The Distinguishing Mark

April 9, 2008

 

As I continue to work my way through 1 John I am repeatedly struck by the way John weaves together several themes, yet seems to keep a single idea in focus.  John writes to help the reader understand how we may know God – that we may know God.  Yet throughout the letter he calls us to holiness and love. 

 

At the same time I am working through 1 John, the leaders of our church are working through a process to discern the identity, mission, and vision for Walnut Hill Church.  Having gone through this process with other churches I realize that most of what we come up with will be attributes that are shared by many faithful churches, though there are also certainly things that are unique to us.  These unique items are those gifts and passions God has granted to this church – as he does to all churches.
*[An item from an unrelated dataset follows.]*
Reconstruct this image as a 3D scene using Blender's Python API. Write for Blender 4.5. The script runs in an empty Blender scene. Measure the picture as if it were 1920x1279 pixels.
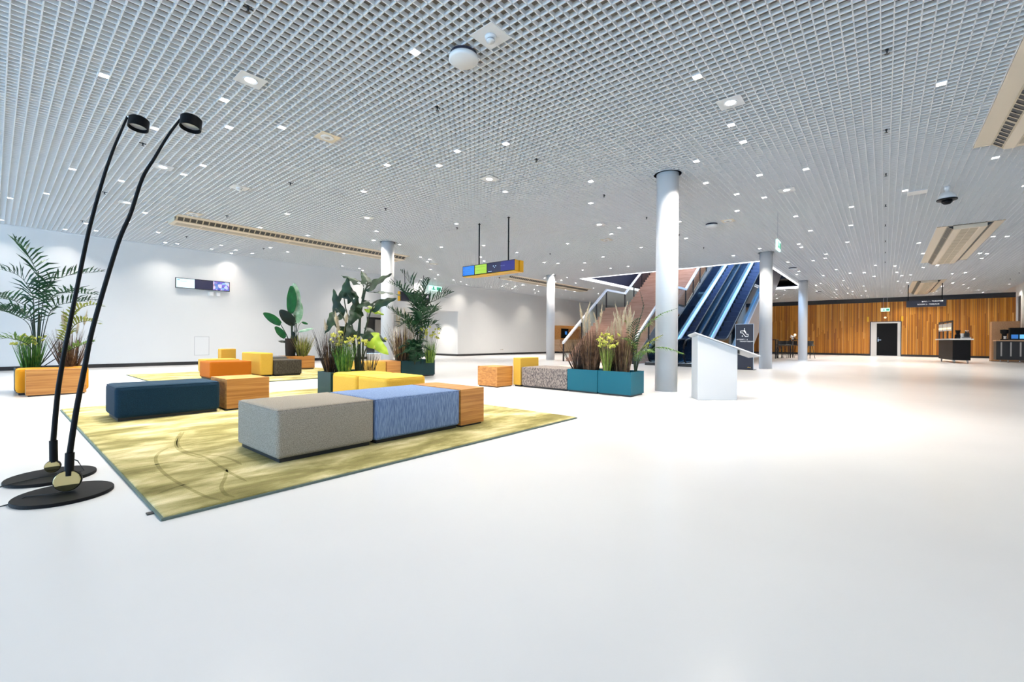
import bpy, bmesh, math, random
from mathutils import Vector, Matrix
random.seed(7)
R = random.Random(11)
sc = bpy.context.scene
COL = sc.collection
PI = math.pi
H = 4.06          # ceiling height
CAMZ = 0.95
FW = Vector((0.7631992, 0.6461582, -0.0025595)); RT = Vector((0.6461587, -0.7631731, 0.0067633)); UP = Vector((-0.0024169, 0.0068156, 0.9999739))
FPX = 824.8
def at(px, py, d):
    """world point seen towards (px,py) of the photograph at depth d"""
    return Vector((0, 0, CAMZ)) + d * (FW + RT * ((px - 960) / FPX) - UP * ((py - 639.5) / FPX))

# ------------------------------------------------------------------ materials
def nodes_of(name):
    m = bpy.data.materials.new(name); m.use_nodes = True
    nt = m.node_tree
    return m, nt, nt.nodes['Principled BSDF']
def mat(name, col, rough=0.5, metal=0.0, emit=None, es=0.0, spec=0.5, noise=0.0, nscale=8.0, bump=0.0, bscale=200.0):
    m, nt, b = nodes_of(name)
    b.inputs['Base Color'].default_value = (*col, 1)
    b.inputs['Roughness'].default_value = rough
    b.inputs['Metallic'].default_value = metal
    b.inputs['Specular IOR Level'].default_value = spec
    if emit:
        b.inputs['Emission Color'].default_value = (*emit, 1); b.inputs['Emission Strength'].default_value = es
    if noise or bump:
        tc = nt.nodes.new('ShaderNodeTexCoord')
    if noise:
        n = nt.nodes.new('ShaderNodeTexNoise'); n.inputs['Scale'].default_value = nscale; n.inputs['Detail'].default_value = 4
        nt.links.new(tc.outputs['Object'], n.inputs['Vector'])
        mx = nt.nodes.new('ShaderNodeMix'); mx.data_type = 'RGBA'
        mx.inputs[6].default_value = (*[c * (1 - noise) for c in col], 1); mx.inputs[7].default_value = (*[min(1, c * (1 + noise)) for c in col], 1)
        nt.links.new(n.outputs['Fac'], mx.inputs[0]); nt.links.new(mx.outputs[2], b.inputs['Base Color'])
    if bump:
        n2 = nt.nodes.new('ShaderNodeTexNoise'); n2.inputs['Scale'].default_value = bscale
        nt.links.new(tc.outputs['Object'], n2.inputs['Vector'])
        bp = nt.nodes.new('ShaderNodeBump'); bp.inputs['Strength'].default_value = bump; bp.inputs['Distance'].default_value = 0.01
        nt.links.new(n2.outputs['Fac'], bp.inputs['Height']); nt.links.new(bp.outputs['Normal'], b.inputs['Normal'])
    return m
def ramp(nt, stops):
    r = nt.nodes.new('ShaderNodeValToRGB')
    e = r.color_ramp.elements
    e[0].position, e[0].color = stops[0][0], (*stops[0][1], 1)
    e[1].position, e[1].color = stops[1][0], (*stops[1][1], 1)
    for p, c in stops[2:]:
        x = e.new(p); x.color = (*c, 1)
    return r
def fabric(name, c1, c2, sx=220, sy=220, sz=220, rough=0.95, contrast=(0.35, 0.65)):
    """woven cloth: stretched noise threads mixed between two yarn colours"""
    m, nt, b = nodes_of(name)
    tc = nt.nodes.new('ShaderNodeTexCoord'); mp = nt.nodes.new('ShaderNodeMapping')
    mp.inputs['Scale'].default_value = (sx, sy, sz)
    n = nt.nodes.new('ShaderNodeTexNoise'); n.inputs['Scale'].default_value = 1.0; n.inputs['Detail'].default_value = 3
    nt.links.new(tc.outputs['Object'], mp.inputs['Vector']); nt.links.new(mp.outputs['Vector'], n.inputs['Vector'])
    r = ramp(nt, [(contrast[0], c1), (contrast[1], c2)])
    nt.links.new(n.outputs['Fac'], r.inputs['Fac']); nt.links.new(r.outputs['Color'], b.inputs['Base Color'])
    bp = nt.nodes.new('ShaderNodeBump'); bp.inputs['Strength'].default_value = 0.25; bp.inputs['Distance'].default_value = 0.004
    nt.links.new(n.outputs['Fac'], bp.inputs['Height']); nt.links.new(bp.outputs['Normal'], b.inputs['Normal'])
    b.inputs['Roughness'].default_value = rough; b.inputs['Specular IOR Level'].default_value = 0.2
    b.inputs['Sheen Weight'].default_value = 0.04
    return m
def wood(name, c1, c2, c3, stretch=(1.5, 14, 40), rough=0.45, axis=None):
    m, nt, b = nodes_of(name)
    tc = nt.nodes.new('ShaderNodeTexCoord'); mp = nt.nodes.new('ShaderNodeMapping'); mp.inputs['Scale'].default_value = stretch
    n = nt.nodes.new('ShaderNodeTexNoise'); n.inputs['Scale'].default_value = 1.0; n.inputs['Detail'].default_value = 6; n.inputs['Distortion'].default_value = 0.4
    nt.links.new(tc.outputs['Object'], mp.inputs['Vector']); nt.links.new(mp.outputs['Vector'], n.inputs['Vector'])
    r = ramp(nt, [(0.3, c1), (0.52, c2), (0.72, c3)])
    nt.links.new(n.outputs['Fac'], r.inputs['Fac']); nt.links.new(r.outputs['Color'], b.inputs['Base Color'])
    b.inputs['Roughness'].default_value = rough
    return m
def glass(name, tint=(0.8, 0.92, 0.9), t=0.85):
    m = bpy.data.materials.new(name); m.use_nodes = True; nt = m.node_tree; nt.nodes.clear()
    o = nt.nodes.new('ShaderNodeOutputMaterial'); mx = nt.nodes.new('ShaderNodeMixShader')
    tr = nt.nodes.new('ShaderNodeBsdfTransparent'); tr.inputs['Color'].default_value = (*tint, 1)
    gl = nt.nodes.new('ShaderNodeBsdfGlossy'); gl.inputs['Roughness'].default_value = 0.03
    fr = nt.nodes.new('ShaderNodeFresnel'); fr.inputs['IOR'].default_value = 1.5
    mt = nt.nodes.new('ShaderNodeMath'); mt.operation = 'MULTIPLY_ADD'; mt.inputs[1].default_value = 0.9; mt.inputs[2].default_value = 0.03
    nt.links.new(fr.outputs[0], mt.inputs[0]); nt.links.new(mt.outputs[0], mx.inputs[0])
    nt.links.new(tr.outputs[0], mx.inputs[1]); nt.links.new(gl.outputs[0], mx.inputs[2]); nt.links.new(mx.outputs[0], o.inputs[0])
    return m
def leafmat(name, c1, c2, rough=0.4, trans=0.25, nscale=6):
    m, nt, b = nodes_of(name)
    tc = nt.nodes.new('ShaderNodeTexCoord')
    n = nt.nodes.new('ShaderNodeTexNoise'); n.inputs['Scale'].default_value = nscale
    nt.links.new(tc.outputs['Object'], n.inputs['Vector'])
    r = ramp(nt, [(0.35, c1), (0.65, c2)]); nt.links.new(n.outputs['Fac'], r.inputs['Fac'])
    nt.links.new(r.outputs['Color'], b.inputs['Base Color'])
    b.inputs['Roughness'].default_value = rough; b.inputs['Specular IOR Level'].default_value = 0.22
    tl = nt.nodes.new('ShaderNodeBsdfTranslucent'); nt.links.new(r.outputs['Color'], tl.inputs['Color'])
    mx = nt.nodes.new('ShaderNodeMixShader'); mx.inputs[0].default_value = trans
    out = nt.nodes['Material Output']
    nt.links.new(b.outputs[0], mx.inputs[1]); nt.links.new(tl.outputs[0], mx.inputs[2]); nt.links.new(mx.outputs[0], out.inputs[0])
    return m
def lit(name, col, s):
    return mat(name, (0.02, 0.02, 0.02), 0.4, emit=col, es=s)

M = {}
def floor_mat():
    m, nt, b = nodes_of('epoxy_floor')
    tc = nt.nodes.new('ShaderNodeTexCoord')
    n = nt.nodes.new('ShaderNodeTexNoise'); n.inputs['Scale'].default_value = 0.8; n.inputs['Detail'].default_value = 5
    nt.links.new(tc.outputs['Object'], n.inputs['Vector'])
    r = ramp(nt, [(0.3, (0.755, 0.755, 0.76)), (0.7, (0.79, 0.79, 0.792))]); nt.links.new(n.outputs['Fac'], r.inputs['Fac'])
    nt.links.new(r.outputs['Color'], b.inputs['Base Color'])
    b.inputs['Roughness'].default_value = 0.19
    return m
M['floor'] = floor_mat()
M['wall'] = mat('white_plaster', (0.80, 0.795, 0.785), 0.75, noise=0.015, nscale=1.5)
M['black'] = mat('matt_black', (0.012, 0.012, 0.014), 0.5)
M['satin_black'] = mat('satin_black', (0.004, 0.004, 0.005), 0.5, spec=.14)
M['palegrey'] = mat('pale_grey_gap', (0.52, 0.52, 0.53), 0.7)
M['deckpaint'] = mat('pale_blue_grey_deck', (0.66, 0.74, 0.86), 0.35)
M['navyblack'] = mat('navy_black', (0.012, 0.013, 0.03), 0.45)
M['grid'] = mat('ceiling_grid_white', (0.95, 0.94, 0.93), 0.5)
M['plenum'] = mat('plenum_grey', (0.15, 0.138, 0.12), 0.9)
M['white'] = mat('white_paint', (0.80, 0.80, 0.80), 0.35)
M['column'] = mat('white_column_paint', (0.80, 0.80, 0.81), 0.3)
M['cream'] = mat('cream_metal', (0.74, 0.64, 0.50), 0.45)
M['creamgrille'] = mat('cream_grille', (0.40, 0.34, 0.25), 0.6)
M['lamp'] = mat('downlight_glow', (0.9, 0.9, 0.9), 0.4, emit=(1, 0.97, 0.93), es=9.0)
M['led'] = mat('led_edge_glow', (0.9, 0.9, 0.9), 0.4, emit=(0.95, 0.95, 1.0), es=1.6)
M['ledblue'] = mat('blue_led_glow', (0.2, 0.4, 0.8), 0.4, emit=(0.12, 0.45, 1.0), es=2.2)
M['navy'] = mat('dark_navy_paint', (0.006, 0.008, 0.03), 0.6)
M['oak'] = wood('oak_veneer', (0.34, 0.13, 0.028), (0.50, 0.22, 0.052), (0.60, 0.30, 0.085))
M['oaktop'] = M['oak']
M['stairwood'] = wood('stair_wood', (0.42, 0.24, 0.17), (0.52, 0.31, 0.23), (0.58, 0.37, 0.28), stretch=(20, 1.2, 20))
M['chip'] = wood('chipboard', (0.36, 0.19, 0.08), (0.45, 0.25, 0.12), (0.52, 0.30, 0.16), stretch=(30, 30, 30))
M['counterwood'] = wood('peach_wood', (0.55, 0.33, 0.18), (0.63, 0.40, 0.24), (0.70, 0.47, 0.30), stretch=(1, 1, 9))
M['taupe'] = fabric('taupe_weave', (0.21, 0.185, 0.155), (0.37, 0.335, 0.285), 160, 160, 160)
M['blue'] = fabric('blue_weave', (0.085, 0.14, 0.28), (0.22, 0.31, 0.50), 190, 190, 14)
M['petrol'] = fabric('navy_weave', (0.003, 0.016, 0.034), (0.008, 0.034, 0.064), 260, 260, 260)
M['orange'] = fabric('orange_felt', (0.33, 0.088, 0.004), (0.43, 0.125, 0.006), 180, 180, 180)
M['amber'] = fabric('amber_felt', (0.68, 0.27, 0.012), (0.78, 0.34, 0.02), 180, 180, 180)
M['yellow'] = fabric('yellow_felt', (0.57, 0.345, 0.045), (0.66, 0.42, 0.065), 200, 200, 200)
M['mustard'] = fabric('mustard_felt', (0.52, 0.31, 0.05), (0.62, 0.39, 0.07), 200, 200, 200)
M['charcoal'] = fabric('charcoal_weave', (0.03, 0.026, 0.02), (0.085, 0.075, 0.06), 150, 150, 30)
M['tweed'] = fabric('grey_tweed', (0.05, 0.045, 0.05), (0.33, 0.28, 0.25), 75, 75, 26, contrast=(0.38, 0.62))
M['beige'] = fabric('beige_felt', (0.50, 0.42, 0.33), (0.60, 0.51, 0.41), 200, 200, 200)
M['greyfelt'] = fabric('slate_felt', (0.10, 0.105, 0.12), (0.15, 0.155, 0.17), 200, 200, 200)
M['teal'] = mat('teal_lacquer', (0.0, 0.085, 0.13), 0.5, spec=.25)
M['darkteal'] = mat('dark_teal_lacquer', (0.004, 0.036, 0.044), 0.5, spec=.3)
M['soil'] = mat('potting_soil', (0.02, 0.014, 0.01), 0.95, noise=0.4, nscale=40)
M['steel'] = mat('brushed_steel', (0.62, 0.63, 0.65), 0.28, metal=1.0)
M['chrome'] = mat('polished_bronze_mirror', (0.55, 0.45, 0.22), 0.04, metal=1.0)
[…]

It is our God-given personality. 

 

In my mind these two things are converging: Our vision & mission, and John’s words to Christ’s church.  And thinking about them together reminded me about a brief work by Francis Schaeffer, The Mark of the Christian.  This work challenged my thinking a few years ago, and to some degree, I hope, it has shaped me personally, and therefore has shaped my ministry.

 

Schaeffer suggests that Christians have always looked for ways to distinguish themselves, by symbols and marks. However there is one mark that has persevered through all generations as the genuine mark of Christianity, and therefore the Church: Love.  Schaeffer points out that Christ ordained this to be an enduring and authoritative mark. He asserts that Christ has made this mark so reflective that the absence of it gives the world the right to judge that someone is not a Christian!  By extension then, the world would have the right to judge that a church is not truly Christian if Love is not pervasive.

 

Love for one another is pervasive at Walnut Hill.  What we are trying to discover, however, is how we might more openly express that love to the community, and world, around us.  Such expression is not absent, but we want to be more deliberate.

 

I’ve re-read The Mark of the Christian a couple times this week.  And now I’ve decided to publish it in a multi-part series over the next few weeks.  It is a work worth considering, and any attempt I make to summarize would be woefully inadequate.